> _Task description_
Check each line for the word "Blender" and report how many have it. Give nothing else.

Scene script records

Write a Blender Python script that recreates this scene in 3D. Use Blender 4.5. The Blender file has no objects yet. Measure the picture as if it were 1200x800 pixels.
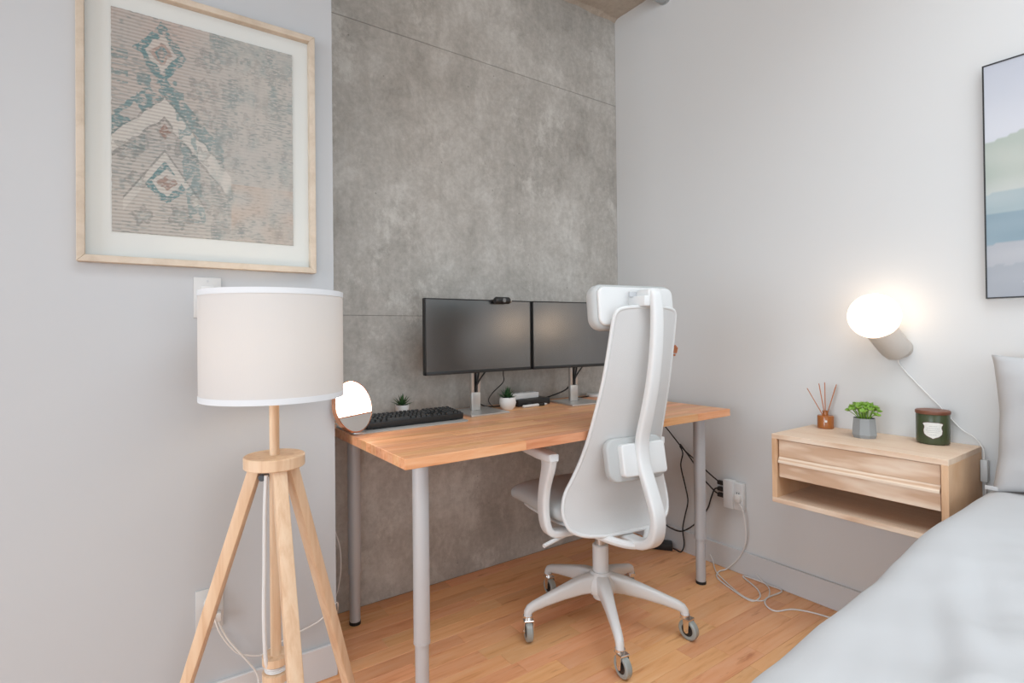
import bpy, bmesh, math, random
from math import sin, cos, pi, radians as R
from mathutils import Vector as V, Matrix as M, noise

random.seed(7)
sc = bpy.context.scene
COL = sc.collection

# ------------------------------------------------------------------ camera
cd = bpy.data.cameras.new('camera'); cam = bpy.data.objects.new('camera', cd); COL.objects.link(cam)
yaw, pitch, roll = 0.59654, 0.007265, -0.010223
fw = V((sin(yaw)*cos(pitch), cos(yaw)*cos(pitch), sin(pitch)))
rt = V((cos(yaw), -sin(yaw), 0)); up = rt.cross(fw)
r2 = rt*cos(roll) + up*sin(roll); u2 = -rt*sin(roll) + up*cos(roll)
mat = M.Identity(4)
for i in range(3):
    mat[i][0] = r2[i]; mat[i][1] = u2[i]; mat[i][2] = -fw[i]
mat[0][3], mat[1][3], mat[2][3] = -2.3178, -2.1013, 1.1124
cam.matrix_world = mat
cd.sensor_width = 36.0; cd.sensor_fit = 'HORIZONTAL'; cd.lens = 622.88/1200*36.0
cd.shift_x = 26.485/1200; cd.shift_y = -14.988/1200
cd.clip_start = 0.02
sc.camera = cam

# ------------------------------------------------------------------ light
w = bpy.data.worlds.new('sky'); sc.world = w; w.use_nodes = True
w.node_tree.nodes['Background'].inputs[0].default_value = (0.93, 0.96, 1.0, 1)
w.node_tree.nodes['Background'].inputs[1].default_value = 1.0

def area(name, loc, direction, sx, sy, power, col):
    l = bpy.data.lights.new(name, 'AREA'); l.shape = 'RECTANGLE'; l.size = sx; l.size_y = sy
    l.energy = power; l.color = col
    o = bpy.data.objects.new(name, l); COL.objects.link(o); o.location = loc
    o.rotation_euler = V(direction).to_track_quat('-Z', 'Y').to_euler()
    return o
# daylight in the two window openings behind the camera
area('daylight_rear_window', (-3.4, -5.02, 1.42), (0, 1, -0.12), 6.0, 2.5, 42, (0.74, 0.88, 1.0))
area('daylight_side_window', (-6.62, -2.05, 1.42), (1, 0, -0.12), 2.7, 2.5, 98, (0.76, 0.88, 1.0))
# added overhead fill light without a fixture, lifts floor, desk and concrete
area('overhead_fill', (-1.35, -1.95, 2.85), (0, 0.12, -1), 2.2, 1.7, 29, (0.80, 0.91, 1.0)).data.spread = R(125)

vs = sc.view_settings
vs.view_transform = 'Standard'; vs.look = 'None'; vs.gamma = 1.0; vs.exposure = 0.30
vs.use_curve_mapping = False

# ------------------------------------------------------------------ helpers
def new_mat(name):
    m = bpy.data.materials.new(name); m.use_nodes = True
    nt = m.node_tree
    return m, nt, nt.nodes['Principled BSDF']

def N(nt, t, **kw):
    n = nt.nodes.new(t)
    for k, v in kw.items():
        if k in n.inputs: n.inputs[k].default_value = v
        else: setattr(n, k, v)
    return n

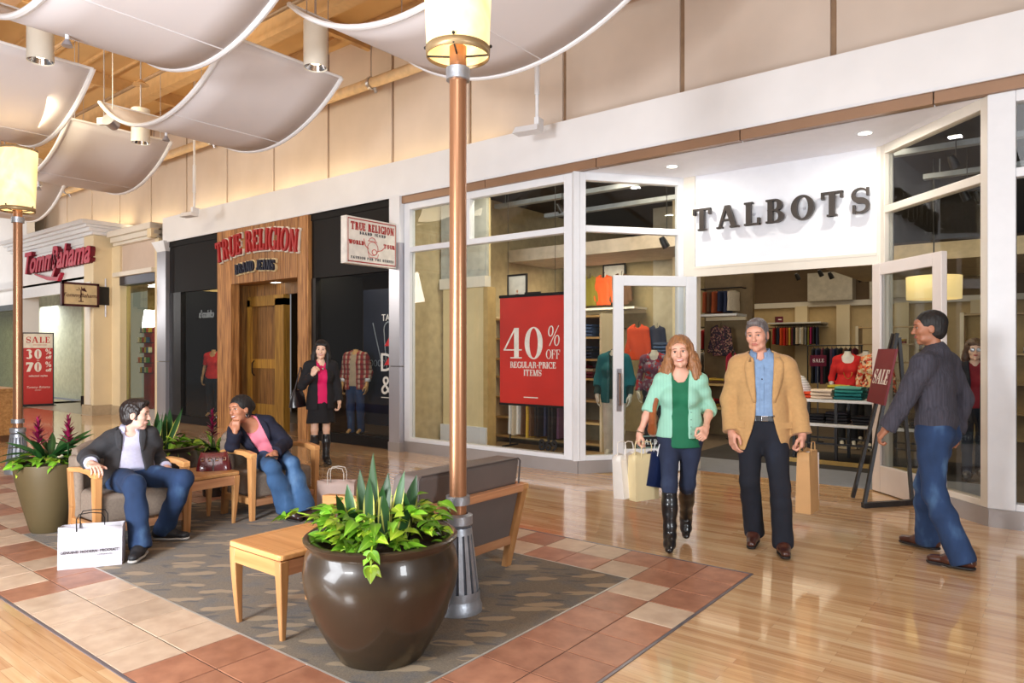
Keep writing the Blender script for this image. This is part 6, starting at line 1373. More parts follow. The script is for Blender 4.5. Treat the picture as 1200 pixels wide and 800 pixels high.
# ---- walking man in tan blazer
pm_ = person('grey haired man walking in tan blazer, blue shirt and dark jeans', (-1.864, 5.53, 0), R(198.6))
J = dict(pel=hv(0, 0, .965), chest=hv(0, .0, 1.31), neck=hv(.012, -.005, 1.50), head=hv(.035, .035, 1.665), fwd=(0, 1, 0), shR=hv(.178, .0, 1.43), shL=hv(-.178, .0, 1.43), elR=hv(.248, -.05, 1.15), elL=hv(-.255, -.04, 1.15),
         wrR=hv(.225, .05, .905), wrL=hv(-.29, .03, .905), hdirR=(-.12, .35, -1), palmR=(-.75, -.5, 0), hdirL=(0, .1, -1), palmL=(.9, -.2, 0), hpR=hv(.088, 0, .93), hpL=hv(-.088, 0, .93), knR=hv(.09, .04, .51), knL=hv(-.13, .11, .51),
         anR=hv(.06, -.12, .12), anL=hv(-.15, .08, .09), toeR=(.12, 1, -.2), toeL=(-.08, 1, 0), hd=yawframe(-14, 8, 3))
do_body(J, SK2, pm_, curlR=24, curlL=62, thumbR=.3, thumbL=.8, hs=1.02)
do_face(pm_, J['head'], J['hd'], 1.02, BLUE_I, M('brow_grey', (96, 84, 76), .7), LIP2, False, lid=.9); do_hair(J['head'], J['hd'], hairmat('hair_grey', (104, 98, 98)), pm_, 'short', .99, .0016)
BSH = M('chambray_blue', (126, 154, 190), .8, var=.1, scale=30, bump=.15, bscale=160); t_, F_ = do_top(J, BSH, pm_, 'shirt', False, .010, .1, -.06, 0, .054, .02, fold=.0018)
collar(J, BSH, pm_, .066, .055, 46, .035, .075); placket(J, F_, BSH, pm_, -.34, .13); buttons(J, F_, M('button_dark', (40, 44, 56), .4), pm_, (-.30, -.22, -.14, -.06, .02, .09))
TAN = M('blazer_tan', (190, 148, 96), .85, var=.06, scale=40, bump=.25, bscale=240, sheen=.2); OB = ([-.62, -.5, -.38, -.28, -.15, 0, .15, .22], [.17, .13, .09, .066, .056, .062, .07, .07])
t_, F_ = do_top(J, TAN, pm_, 'blazer', False, .020, .985, .18, .012, .082, .01, openw=OB, fold=.003, off=-.015, cuff=.024)
lapels(J, F_, TAN, pm_, OB, -.015, .07, -.16, .19)
for x, z in ((.165, -.31), (-.175, -.31)):
    p = hit(F_, J['chest']+hv(x, .34, z), (0, -1, 0)); MB().box(-.05, .05, -.008, .006, -.05, .0).build('pocket_flap', TAN, pm_, tuple(p), (R(4), 0, R(-34 if x > 0 else 34)), bev=.004)
for z in (-.26, -.36): p = hit(F_, J['chest']+hv(-.085, .34, z), (0, -1, 0)); MB().ball((0, 0, 0), (.008, .005, .008), 8, 5).build('button', M('button_brown', (90, 60, 34), .4), pm_, tuple(p), smooth=True)
JD = denim('denim_black', (24, 28, 40), (36, 46, 66)); do_trousers(J, JD, pm_, 'jeans', False, .007, .018, hemup=.015)
pl_ = J['pel']; bl_ = MB(); n = 24; vs = []
for k in range(n):
    a = 2*math.pi*k/n
    for r_, z in ((.172, .045), (.170, .085)): vs.append((r_*math.cos(a), r_*.75*math.sin(a), pl_[2]+z))
bl_.add(vs, [(2*k, 2*((k+1) % n), 2*((k+1) % n)+1, 2*k+1) for k in range(n)]).build('belt', BLKL, pm_, solid=.006); bx('buckle', CHROME, pm_, -.045, .005, .126, .137, pl_[2]+.045, pl_[2]+.085, .003)
for S_ in 'RL': do_shoe(J['an'+S_], J['toe'+S_], BRNL, M('sole_dark', (30, 24, 22), .6), pm_, .275)
KR = M('bag_kraft', (190, 146, 96), .7, var=.05, bump=.2, bscale=8)
kb = tote('shopping_bag', 'brown kraft paper bag with white front in the tan blazer man\'s hand', held((-1.864, 5.53, 0), R(198.6), (-.325, .05, .33)), R(268), .20, .46, .11, KR, hh=.07, sag=.02)
bx('white_front', M('bag_label', (226, 218, 214), .5), kb, -.102, -.098, -.055, .055, .02, .44)

# ---- man in charcoal sweater seen from behind
ps = person('man in charcoal ribbed sweater and blue jeans seen from behind, looking at the shop', (-.75, 6.03, 0), R(78.2))
J = dict(pel=hv(0, 0, .985), chest=hv(0, .01, 1.335), neck=hv(0, .0, 1.54), head=hv(-.02, .04, 1.71), fwd=(0, 1, 0), shR=hv(.20, -.01, 1.455), shL=hv(-.20, .02, 1.455), elR=hv(.275, -.09, 1.18), elL=hv(-.25, .12, 1.19), wrR=hv(.20, -.06, .935), wrL=hv(-.285, .235, .975),
         hdirR=(-.2, .1, -1), palmR=(-.9, .2, 0), hdirL=(-.05, .6, -.8), palmL=(.5, -.6, -.5), hpR=hv(.095, 0, .94), hpL=hv(-.095, 0, .94), knR=hv(.17, .13, .52), knL=hv(-.10, -.02, .51), anR=hv(.265, .15, .09), anL=hv(-.115, -.20, .09), toeR=(.1, 1, 0), toeL=(-.1, 1, 0), hd=yawframe(28, 3, 0))
do_body(J, SK3, ps, curlR=40, curlL=45); do_face(ps, J['head'], J['hd'], 1.0, BROWN_I, M('brow_black', (30, 24, 22), .7), LIP3, False); do_hair(J['head'], J['hd'], hairmat('hair_black', (26, 22, 22), .6), ps, 'crop', 1.0, .0015)
CHS = M('sweater_charcoal', (62, 60, 70), .95, var=.3, scale=70, stretch=(1, 1, .06), bump=.7, bscale=80); CH2 = M('sweater_plain', (58, 56, 66), .95, var=.1, scale=60, bump=.3, bscale=200)
t_, F_ = do_top(J, CHS, ps, 'sweater', False, .022, 1.0, .0, .0, .058, .01, fold=.004, cuff=.014, neckdz=.03)
G = Field(J['pel']-.3, J['pel']+.3, .0075); G.cone(J['pel']+hv(0, 0, -.045), J['pel']+hv(0, 0, .03), .166, .172, .02, fr=np.eye(3), fs=(1, .76, 1)); G.box(J['pel']+hv(0, 0, -.27), (.4, .4, .2), .002, None, .003, 's'); G.box(J['pel']+hv(0, 0, .26), (.4, .4, .2), .002, None, .003, 's'); G.build('sweater_hem', CH2, ps)
G = Field(J['neck']-.16, J['neck']+.16, .006); G.cone(J['neck']+hv(0, -.004, -.035), J['neck']+hv(0, .012, .035), .073, .062, .01); G.cone(J['neck']+hv(0, .01, .02), J['neck']+hv(0, .02, .12), .05, .055, .003, 's'); G.box(J['neck']+hv(0, 0, .10), (.1, .1, .05), .002, None, .003, 's'); G.build('sweater_collar', CH2, ps)
JB = denim('denim_blue', (36, 60, 98), (84, 118, 156)); do_trousers(J, JB, ps, 'jeans', False, .012, .024, hemup=.02, fold=.003)
for x in (-1, 1):
    v = []
    for i in range(6):
        for j in range(6):
            p = hv(x*(.045+.022*i), -.34, .925-.026*j-(.012 if abs(i-2.5) < 1 and j == 5 else 0)); v.append(p)
    FJ = None
for S_ in 'RL': do_shoe(J['an'+S_], J['toe'+S_], BRNL, M('sole_dark', (30, 24, 22), .6), ps, .29, tall=.01)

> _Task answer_
2